Charlie: Now, does anyone have... any bright ideas on how we can get business drummin' up again?

[Angel Dust raises his hands]

Angel Dust: Ooh! Ooh! Me! Me!

Charlie: Angel Dust?

Angel Dust: eyes sparkling* What about a car wash?

Charlie: This is Hell, Angel. No one cares about cars being clean here, okay? *thinks for a second* Wh- Ooh! What about a billboard?

[She waves her hands with an enthusiastic flair as sparkles fly out.]

Husk: *rolls eyes* We can't afford a billboard, kid.

Charlie: *wraps her arm over Husk's shoulder* Helpful, Husk. Really glad you're in the room right now. *pushes Husk away* Have you guys forgotten what service we provide?

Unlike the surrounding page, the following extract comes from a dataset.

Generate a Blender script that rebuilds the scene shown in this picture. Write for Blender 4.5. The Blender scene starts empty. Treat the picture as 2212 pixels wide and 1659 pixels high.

[Charlie turns on a TV that shows the H.A.Z.B.I.N. brutally murdering people from the overworld as they are paid to do. Charlie whacks a man in the face with a mallet, Husk is blown away firing a shotgun through the mouth of a man tied to a chair, Alastor swings a man back and forth in his mouth, and Angel decapitates someone with a harpoon and laughs. Then, it zooms out to everyone watching the TV, with Alastor, Angel Dust, and Charlie eating popcorn.]

Charlie: Ahh, those were the good times.

Husk: Don't remind me, Charlie. Considering you blew most of our salaries on an stupid fucking AD last week. One that you then additionally paid to have run for a full three hours on a channel... THAT NOBODY EVEN WATCHES!!

Charlie: Uh, hey. Excuse me? What's "stupid" about a super-fun jingle, alright? It's a fun distraction when an advertisement's spittin' bullshit!

Angel: People love musicals, Husky.

Charlie: Exactly, Angel! And we're basically doin' a musical. *does jazz hands* Are you gonna crush my musical theatre dreams like my mother did?

Husk: Charlie--

Charlie: 'Cause, right now? All I see is just my mom's asshole talking to me! Crushing my dreams of being who I truly am inside.

Angel: You tryin' to crush her dreams, Husky?

Husk: No, I wasn't-- What?

Angel: *flirtatiously* I thought I knew you.

[He playfully sticks his tongue out at him as Husk blushes and rolls his eyes.]

Charlie: I can't believe you, Husk!

[She tearfully holds up an employee of the month plaque with Husk's picture on it.]

Charlie: And after I made you employee of the month!